NASA's Goddard Space Flight Center

When those electrons run into air molecules, they emit a terrestrial gamma-ray flash, which means that thunderstorms are creating some of the highest energy forms of light in the universe. But that’s not all – thunderstorms can also produce antimatter! Yep, you read that correctly! Sometimes, a gamma ray will run into an atom and produce an electron and a positron, which is an electron’s antimatter opposite!

Animation of the Fermi Gamma-ray Space Telescope. The satellite features a large black box structure with white instruments underneath. Two long solar arrays extend from opposite sides, just under the black box.
NASA’s Fermi Gamma-ray Space Telescope, illustrated here, scans the entire sky every three hours as it orbits Earth.
NASA’s Goddard Space Flight Center Conceptual Image Lab

Fermi can spot terrestrial gamma-ray flashes within 500 miles (800 kilometers) of the location directly below the spacecraft. It does this using an instrument called the Gamma-ray Burst Monitor which is primarily used to watch for spectacular flashes of gamma rays coming from the universe.

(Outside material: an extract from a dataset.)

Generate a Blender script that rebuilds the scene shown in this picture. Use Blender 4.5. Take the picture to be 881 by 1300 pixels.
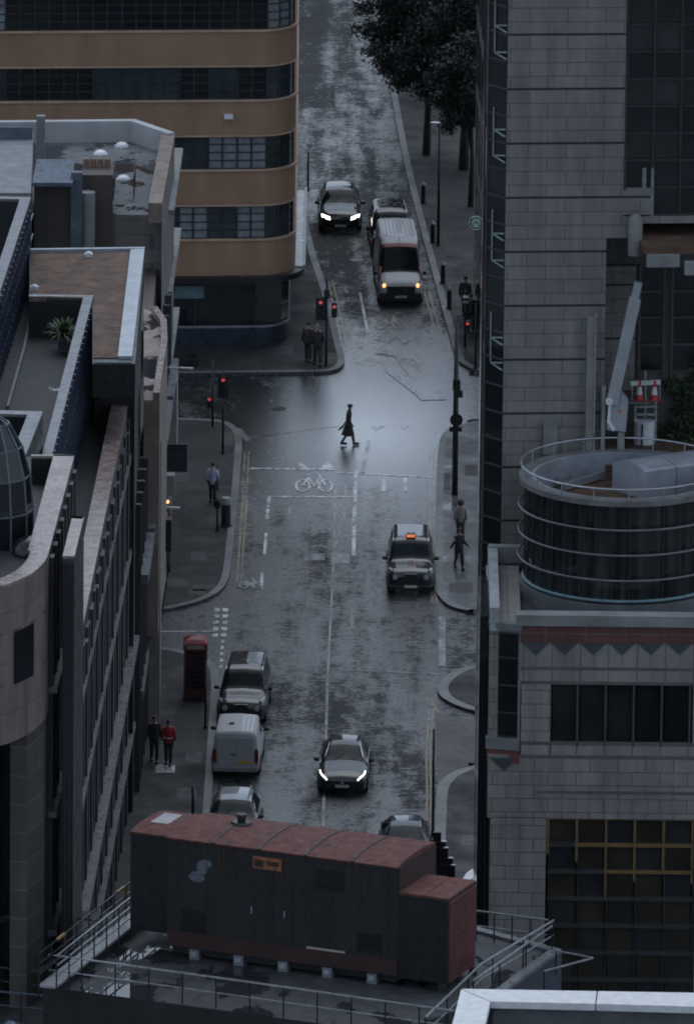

This animated GIF shows a map of the world stretched out to show all the continents in a rectangular layout. Magenta spots show up, indicating where Fermi has detected terrestrial gamma-ray flashes. The spots are concentrated on either side of the equator, which is where Fermi can detect them.
Visualization of ten years of Fermi observations of terrestrial gamma-ray flashes.
NASA's Goddard Space Flight Center

There are an estimated 1,800 thunderstorms occurring on Earth at any given moment. Over its first 10 years in space, Fermi spotted about 5,000 terrestrial gamma-ray flashes. But scientists estimate that there are 1,000 of these flashes every day – we’re just seeing the ones that are within 500 miles of Fermi’s regular orbits, which don’t cover the U.S. or Europe.

The map above shows all the flashes Fermi saw between 2008 and 2018. (Notice there’s a blob missing over the lower part of South America. That’s the South Atlantic Anomaly, a portion of the sky where radiation affects spacecraft and causes data glitches.)

This animation pans in on satellite imagery of the swirl of clouds that was forming into Hurricane Julio. The image is a grayish-blue color with wisps of clouds. In the center is an oval with a faint cloud ring surrounding it and heavy cloud cover on the left side of the oval. An inset square pops up showing one region and marking two spots in purple to show where terrestrial gamma-ray flashes were observed. The inset is dated Aug 2, 2014.
Storm clouds produce some of the highest-energy light naturally made on Earth: terrestrial gamma-ray flashes. The tropical disturbance that would later become Hurricane Julio in 2014 produced four flashes within 100 minutes, with a fifth the next day.
NASA's Goddard Space Flight Center

Fermi has also spotted terrestrial gamma-ray flashes coming from individual tropical weather systems. In 2014 Tropical Storm Julio produced four flashes in just 100 minutes!